I recently learned Redux and I'm wondering how to combine thinking in Redux with the guidelines of the Reacts docs for thinking in React? facebook.github.io/react/docs/thinking-in-react.h…
My initial instinct is that you'd have to think through step 4 differently since some state would be in the Redux store rather than say placing components higher up the component chain.
The thing I'm having trouble with is how to plan container vs presentational components. (medium.com/@dan_abramov/smart-and-dumb-components…) Would you have to wait to plan your container components until step 5 since you don't know where your state would lie until then?

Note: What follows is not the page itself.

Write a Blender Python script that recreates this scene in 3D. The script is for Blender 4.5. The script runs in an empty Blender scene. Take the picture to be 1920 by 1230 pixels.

Is this how you've incorporated Redux into thinking in React? I'd also be curious if anyone uses a different template from the one in the docs to think in React / Redux that they've found works for them and could explain why.
Not a rock star
This should help you get started redux.js.org/docs/introduction
Brad Pearson
I think the dirty secret of Redux is that you don't *really* need it. You can choose to use it, and there are some good reasons to use it, but there's no reason everything in React can't just be props, children and state. Unless there is a compelling reason for me to use Redux, I don't.
What Redux gives you is the ability to inject state into any component, anywhere. It can make it easy to get lazy with how you construct your application and nest your components unless you are diligent and keep some kind of structure in your state object that maps well to your set of components.
If I were new starting out in React, I'd just do state and props and try to keep components in charge of their own data. When you work out this separation, it will make your app more structured and easier to manage.
If you have the use case of saving an entire huge object at once, then maybe Redux is a better choice, but it adds overhead and complexity that can be heavy.